Er hat seinen künstlerischen Weg durch intensive Studien der klassischen Moderne und in der kreativen Auseinandersetzung mit den Künstlern der internationalen Gruppe "The Good Eye Art Group" gefunden, der er von 2009 bis 2013 angehört hat.
Der konsequent subjektive Ausdruck in seinem Werk zeichnet sich durch eine wunderbare Intensität und Farbigkeit aus, die dazu dient, das eigentliche Wesen des Menschen und der Welt, die ihn umgibt, zu zeigen: Wellen, Partikel, Reflexionen, die grundsätzliche Unschärfe von Raum und Zeit, das Entstehen der menschlichen Identität von Augenblick zu Augenblick.
Durch seine aleatorische Methode hat er die Fotografie mit ihren Ursprüngen in der Malerei versöhnt. Mit den Bewegungen seines Körpers „spielt“ er dabei auf der Kamera, wie ein Musiker auf seinem Instrument.

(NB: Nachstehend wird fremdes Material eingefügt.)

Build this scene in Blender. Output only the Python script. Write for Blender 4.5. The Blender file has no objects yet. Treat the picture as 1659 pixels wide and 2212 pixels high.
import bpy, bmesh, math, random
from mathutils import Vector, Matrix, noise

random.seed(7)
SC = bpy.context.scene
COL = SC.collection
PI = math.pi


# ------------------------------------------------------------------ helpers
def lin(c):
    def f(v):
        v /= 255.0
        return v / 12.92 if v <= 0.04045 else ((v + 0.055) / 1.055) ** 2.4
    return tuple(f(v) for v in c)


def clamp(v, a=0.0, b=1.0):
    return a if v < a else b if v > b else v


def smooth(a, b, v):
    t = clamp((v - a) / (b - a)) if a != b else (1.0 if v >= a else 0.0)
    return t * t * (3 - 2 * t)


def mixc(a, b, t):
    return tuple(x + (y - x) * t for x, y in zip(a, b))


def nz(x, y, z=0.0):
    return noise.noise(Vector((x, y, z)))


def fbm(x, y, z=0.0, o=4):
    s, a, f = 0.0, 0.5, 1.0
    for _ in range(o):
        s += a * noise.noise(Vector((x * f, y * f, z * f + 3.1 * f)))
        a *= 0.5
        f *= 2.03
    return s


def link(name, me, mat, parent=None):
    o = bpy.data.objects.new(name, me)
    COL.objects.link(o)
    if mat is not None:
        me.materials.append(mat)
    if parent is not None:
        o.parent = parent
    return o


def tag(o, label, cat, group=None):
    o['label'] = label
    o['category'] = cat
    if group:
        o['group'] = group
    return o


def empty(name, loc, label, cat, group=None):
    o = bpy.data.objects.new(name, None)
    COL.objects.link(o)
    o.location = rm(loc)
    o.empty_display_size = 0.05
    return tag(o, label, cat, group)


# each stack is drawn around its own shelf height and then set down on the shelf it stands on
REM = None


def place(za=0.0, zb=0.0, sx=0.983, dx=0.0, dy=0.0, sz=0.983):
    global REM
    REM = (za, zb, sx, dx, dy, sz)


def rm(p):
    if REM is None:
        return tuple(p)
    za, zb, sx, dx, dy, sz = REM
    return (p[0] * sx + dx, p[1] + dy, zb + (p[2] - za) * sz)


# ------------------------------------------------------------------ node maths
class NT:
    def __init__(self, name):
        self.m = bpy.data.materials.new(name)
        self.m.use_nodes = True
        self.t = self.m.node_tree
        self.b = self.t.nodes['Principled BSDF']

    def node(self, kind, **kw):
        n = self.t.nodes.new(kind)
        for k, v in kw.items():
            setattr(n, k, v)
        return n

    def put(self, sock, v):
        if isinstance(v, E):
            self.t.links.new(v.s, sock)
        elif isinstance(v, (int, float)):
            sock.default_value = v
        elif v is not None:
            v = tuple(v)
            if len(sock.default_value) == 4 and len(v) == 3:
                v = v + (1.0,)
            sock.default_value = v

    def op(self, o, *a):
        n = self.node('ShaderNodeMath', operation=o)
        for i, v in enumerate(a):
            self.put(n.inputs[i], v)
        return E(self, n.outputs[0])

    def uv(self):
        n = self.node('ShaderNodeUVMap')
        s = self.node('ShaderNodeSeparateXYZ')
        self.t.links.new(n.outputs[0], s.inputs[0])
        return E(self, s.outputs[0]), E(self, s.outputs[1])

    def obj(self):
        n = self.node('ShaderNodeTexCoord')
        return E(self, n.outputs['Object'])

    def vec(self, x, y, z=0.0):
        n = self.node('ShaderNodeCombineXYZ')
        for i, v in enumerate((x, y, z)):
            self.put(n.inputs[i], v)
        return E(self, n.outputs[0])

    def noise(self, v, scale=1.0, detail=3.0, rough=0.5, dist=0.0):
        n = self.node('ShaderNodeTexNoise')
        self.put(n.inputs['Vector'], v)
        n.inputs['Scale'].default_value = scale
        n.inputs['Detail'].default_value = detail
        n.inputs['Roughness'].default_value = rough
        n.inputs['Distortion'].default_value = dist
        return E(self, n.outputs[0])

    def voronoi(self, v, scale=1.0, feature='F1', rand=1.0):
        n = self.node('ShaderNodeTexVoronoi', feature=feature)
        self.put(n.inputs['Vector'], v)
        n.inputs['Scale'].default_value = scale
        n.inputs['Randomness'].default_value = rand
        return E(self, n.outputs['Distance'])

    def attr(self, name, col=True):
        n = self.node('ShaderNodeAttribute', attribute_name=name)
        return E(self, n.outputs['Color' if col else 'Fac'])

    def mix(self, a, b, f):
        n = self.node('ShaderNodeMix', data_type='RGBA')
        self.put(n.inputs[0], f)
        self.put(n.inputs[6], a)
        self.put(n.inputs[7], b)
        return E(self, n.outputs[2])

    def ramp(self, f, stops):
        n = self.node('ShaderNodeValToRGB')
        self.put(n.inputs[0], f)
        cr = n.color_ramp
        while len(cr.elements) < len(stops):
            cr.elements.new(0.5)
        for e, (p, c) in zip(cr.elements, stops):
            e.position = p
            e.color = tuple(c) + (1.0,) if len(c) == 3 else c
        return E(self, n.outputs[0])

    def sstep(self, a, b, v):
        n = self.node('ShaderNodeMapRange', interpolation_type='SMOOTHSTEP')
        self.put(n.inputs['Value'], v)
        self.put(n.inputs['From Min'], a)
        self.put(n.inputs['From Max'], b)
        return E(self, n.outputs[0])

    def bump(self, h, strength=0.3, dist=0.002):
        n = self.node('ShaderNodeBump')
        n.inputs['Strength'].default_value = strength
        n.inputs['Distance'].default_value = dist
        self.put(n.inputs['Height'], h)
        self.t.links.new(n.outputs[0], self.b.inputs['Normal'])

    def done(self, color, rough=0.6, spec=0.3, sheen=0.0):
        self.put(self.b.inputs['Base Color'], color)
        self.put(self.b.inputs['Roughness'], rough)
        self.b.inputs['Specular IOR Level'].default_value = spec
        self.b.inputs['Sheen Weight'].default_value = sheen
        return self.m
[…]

In seinem Werk vereint er so die subjektive Impression des Augenblicks mit der Rationalität des Konzepts.
Seine Arbeitsweise wird bestimmt durch die intensive Planung seiner Projekte, die Visualisierung seiner Motive in zahlreichen fotografischen Vorskizzen, der subjektiven Wahrnehmung während der Aufnahme, die Ausarbeitung in der Dunkelkammer und die Verwendung hochwertiger Materialien bei der aufwändigen Umsetzung zum Bild.
Seine Arbeiten wurden unter anderem von Frank Deubel (Fototage, Wiesbaden), Damon Papakiriakou (Gallery Art Park, Rhodos) und Andreas Kerstan (ArtExpo, New York) kuratiert.